HONG KONG (AP) _ Hong Kong activists pressing for more democracy vowed Sunday to continue their annual commemoration of the 1989 Tiananmen Square crackdown in China.

About 50 people representing various political, religious and social groups placed wreaths before a monument to commemorate those killed in the Chinese army’s attack on student-led democracy demonstrators.

The activists erected the monument and a statue modeled after the Statue of Liberty in a tourist district for Sunday’s Ching Ming Festival, when the Chinese traditionally visit their ancestors’ graves.

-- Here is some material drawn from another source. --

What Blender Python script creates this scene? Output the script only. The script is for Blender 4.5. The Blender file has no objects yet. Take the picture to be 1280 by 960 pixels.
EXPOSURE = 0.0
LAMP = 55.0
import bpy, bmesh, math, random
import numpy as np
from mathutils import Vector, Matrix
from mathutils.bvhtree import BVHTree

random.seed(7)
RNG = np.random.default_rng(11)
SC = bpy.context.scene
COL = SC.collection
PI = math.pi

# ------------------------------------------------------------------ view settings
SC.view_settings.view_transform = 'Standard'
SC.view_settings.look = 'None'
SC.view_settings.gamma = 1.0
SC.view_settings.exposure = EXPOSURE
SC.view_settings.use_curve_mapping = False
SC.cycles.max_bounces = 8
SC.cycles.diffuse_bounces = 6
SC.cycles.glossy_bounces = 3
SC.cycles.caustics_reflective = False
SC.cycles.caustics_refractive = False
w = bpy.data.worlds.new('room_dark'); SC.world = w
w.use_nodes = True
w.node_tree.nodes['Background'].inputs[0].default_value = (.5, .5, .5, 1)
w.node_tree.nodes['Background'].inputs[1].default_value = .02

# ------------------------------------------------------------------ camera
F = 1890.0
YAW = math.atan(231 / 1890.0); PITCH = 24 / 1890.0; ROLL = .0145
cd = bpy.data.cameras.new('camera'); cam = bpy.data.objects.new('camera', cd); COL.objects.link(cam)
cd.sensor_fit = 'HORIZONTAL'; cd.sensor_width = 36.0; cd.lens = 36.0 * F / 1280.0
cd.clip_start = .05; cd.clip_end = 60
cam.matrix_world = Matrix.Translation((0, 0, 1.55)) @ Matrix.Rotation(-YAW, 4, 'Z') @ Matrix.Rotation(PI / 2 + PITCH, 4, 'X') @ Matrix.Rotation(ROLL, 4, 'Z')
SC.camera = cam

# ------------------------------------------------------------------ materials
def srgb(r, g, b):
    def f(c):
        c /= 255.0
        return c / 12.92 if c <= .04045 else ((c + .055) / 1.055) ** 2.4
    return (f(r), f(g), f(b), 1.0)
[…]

``Release dissidents. Reassess the 1989 democratic movement,″ the activists chanted.

Soldiers killed hundreds of dissidents in the June 4, 1989, crackdown in Beijing, and authorities jailed thousands of others. Nearly one in four people in Hong Kong protested at that time, and the issue remains sensitive here.

Several candidates in May 24 legislative elections have demanded a reevaluation of the crackdown. The election is the first since Hong Kong’s return from British to Chinese rule on July 1.

``Hong Kong people have not forgotten the people who were massacred. They have not died in vain,″ said Emily Lau, a candidate who is expected to be elected.

Activists plan to hold their annual candlelight vigil on June 4, said Cheung Man-kwong, vice chairman of the Hong Kong Alliance in Support of Patriotic Democratic Movement in China.

Alliance chairman Szeto Wah said the group is waiting for government permission for the vigil, which attracted 50,000 supporters last year. But he said the vigil would be held, even without government approval.

Human rights advocates are watching the government’s handling of the event for clues as to how tolerant the post-handover government is.

Last month, China’s new premier, Zhu Rongji, ruled out any reevaluation of the Tiananmen Square crackdown, squelching speculation that he differed with other Communist Party leaders on the issue.

But he also said protests will remain legal in Hong Kong, which under handover agreements is guaranteed a high degree of autonomy.